September: het woord dat ik schrijf, de klank ervan, ruikt naar de herfst, is het vallen
van de bladeren. Even geschrokken ben ik, al had ik het al zien aankomen dat
alles aan het vertragen was, ook de woorden in mij die ik dieper zoeken moest,
alsof ik ook boom zou zijn, gegroeid in de aarde.
Ongeveer
is het zo, want ik verplaats me weinig nog. Laat ik zeggen: de trap naar
beneden en de trap naar boven en eventueel gebracht worden naar de vijver heen
en terug; het is maar ginds dat ik wat meer armslag heb en over het gras kan
lopen.
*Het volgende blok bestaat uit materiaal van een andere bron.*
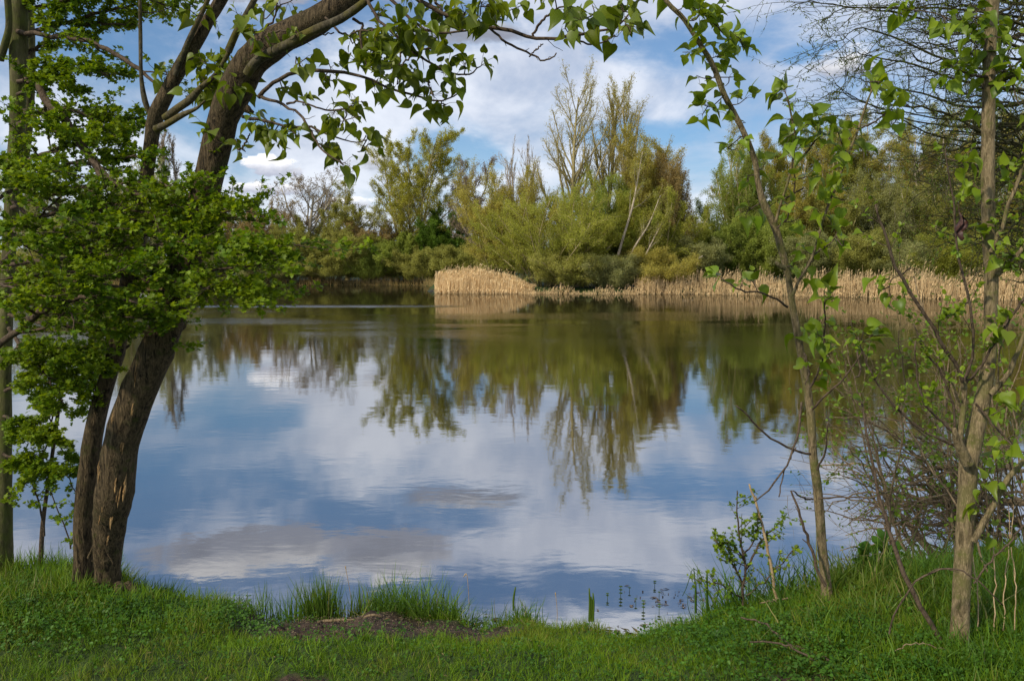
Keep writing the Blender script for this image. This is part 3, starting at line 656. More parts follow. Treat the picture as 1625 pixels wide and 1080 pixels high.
# snapped stub low on the thin stem, knobs, and the split wood wedged between the stems
g = Geo()
for path, D in (([(184, 560, 14), (196, 553, 8), (206, 547, 3)], 3.9), ([(282, 520, 18), (290, 516, 12), (293, 508, 6)], 3.75), ([(150, 890, 9), (158, 870, 8), (168, 850, 5)], 3.86), ([(140, 885, 5), (150, 860, 4), (146, 838, 2)], 3.84), ([(160, 865, 4), (172, 880, 3), (182, 898, 2)], 3.82), ([(345, 330, 14), (350, 318, 8), (349, 306, 3)], 3.5), ([(390, 172, 14), (398, 178, 9), (402, 176, 5)], 3.4)):
    g = Geo(); q, rr = px(path, D, n=7); tubes(g, q, rr, 8, .12); g.obj('stub', M['bark'], root)
gl_ = Geo()
A.path([(392, 118, 15), (410, 95, 15), (455, 72, 16), (500, 48, 14), (545, 28, 13), (590, -5, 12)], 3.22, 3.1, 24, 10, gl_, rough=.06)
gl_.obj('limb', M['bark_top'], root); gl_ = Geo()
A.path([(248, 205, 13), (268, 195, 10), (290, 182, 9), (312, 172, 5), (325, 160, 3)], 3.62, 3.4, 14, 8, gl_)
gl_.obj('limb', M['bark_top'], root); gl_ = Geo()
A.path([(262, 188, 13), (282, 172, 12), (302, 158, 12), (318, 140, 9), (345, 115, 7), (370, 70, 7)], 3.66, 3.5, 16, 8, gl_)
gl_.obj('limb', M['bark_top'], root); gl_ = Geo()
A.path([(362, 82, 12), (376, 50, 11), (392, 22, 10), (408, -10, 9), (425, -60, 7)], 3.5, 3.4, 14, 8, gl_)
gl_.obj('limb', M['bark_top'], root); gl_ = Geo()
A.path([(278, 120, 8), (295, 75, 9), (312, 38, 8), (330, 0, 7), (345, -40, 6)], 3.7, 3.6, 14, 8, gl_)
gl_.obj('limb', M['bark_top'], root); gl_ = Geo()
A.path([(240, 185, 7), (230, 160, 9), (224, 120, 6), (223, 60, 6), (222, 0, 5), (222, -40, 4)], 3.75, 3.7, 16, 7, gl_)
gl_.obj('limb', M['bark_top'], root)
P3 = lambda path, D0, D1, n=20, s=6: A.path(path, D0, D1, n, s, jit=.002)
P3([(410, 155, 7), (425, 138, 6), (440, 126, 6), (470, 114, 6), (510, 112, 6), (560, 118, 5), (600, 132, 4), (640, 147, 4), (690, 160, 3), (712, 156, 2.4), (730, 146, 2)], 3.35, 3.15)
P3([(412, 152, 6), (440, 163, 5), (470, 178, 4), (488, 198, 4), (500, 222, 3), (515, 240, 3), (545, 262, 2)], 3.35, 3.1)
P3([(455, 165, 4), (480, 162, 3), (505, 172, 3), (540, 175, 3), (560, 168, 2)], 3.3, 3.1)
P3([(385, 185, 6), (420, 192, 5), (460, 202, 4), (500, 204, 4), (530, 218, 3), (565, 226, 2), (582, 222, 2)], 3.35, 3.1)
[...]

Ik zeg het maar opdat ik zelf, het weten zou dat ook in mij de herfst
zich al een zekere tijd voelen laat, van in de zomer al, van in de lente zelfs.
Het
lichaam van mij is geen gezel meer, het stribbelt tegen. Het is geen soepelheid
meer, het is een stram iets geworden, een belager, waar ik naar opkijk met
vragende blik, zo in de morgen als in de avond om te weten hoe hij reageren
zal.
Gelukkig
dat ik het nog schrijven kan, dat ik me er op deze wijze kan van ontdoen en
vrij weg kan wandelen van wat het lichaam me dicteren wil. Ik luister er niet
meer naar, ik ga gewoon mijn weg langs de paden die ik kies, in de oorden waar
ik zijn wil: in de velden, in de bossen of aan zee hier of in een ver land,
niets houdt me nog tegen.
Ik
herken hierin mijn grootheid als mens. Het leven op mijn leeftijd heeft zich
verlegd, het ligt verscholen in de geheime plaatsen van de geest en ik voel me
er goed bij, het is mijn wandeling en het is mijn verstrooiing, het is mijn
versiering van het woord. Het is de laatste toevlucht die me rest en ik houd ze
met beide handen vast.
Met
aandrang luister ik naar wat me wordt verteld via de wegen die ik ga. Soms hoor
ik wondere dingen, soms is er heel weinig maar zelfs dan is het altijd nog meer
dan ik normaliter zou te verwachten hebben, gezien dit en gezien dat. Nu sla ik
mijn vleugels uit en kom ik waar ik nog nooit ben geweest, zelfs waar ik nog nooit
heb aan gedacht. Ik denk dan aan de reis die mijn vriend Johan heeft gemaakt
als hij zijn doek - mijn afbeelding van gisteren - heeft geschilderd. Waar hij
is heen gegaan om te ontdekken wat hij zag in zijn verbeelden en de drang er
was, en dit ook is onze grootheid, te schilderen wat hij zag.
Dit
zijn telkens hoogtepunten die ons typeren als mens, ook dit schrijven van mij, hoe
kort en hoe intens of losweg ook. Het is een buiten ons treden en een terecht
komen in een andere wereld, deze van het innerlijke, het esoterische van ons
bestaan.
We
voelen er ons, o zo goed. We voelen er
ons heel dicht bij wie we maar waren, wel in potentie, toen we nog niet hier op
deze aarde waren en waar we terugkeren zullen op het gepaste, voor ons dan,
ogenblik.
Er
kan ons in feite, weinig overkomen eens we heen gaan zullen, integendeel.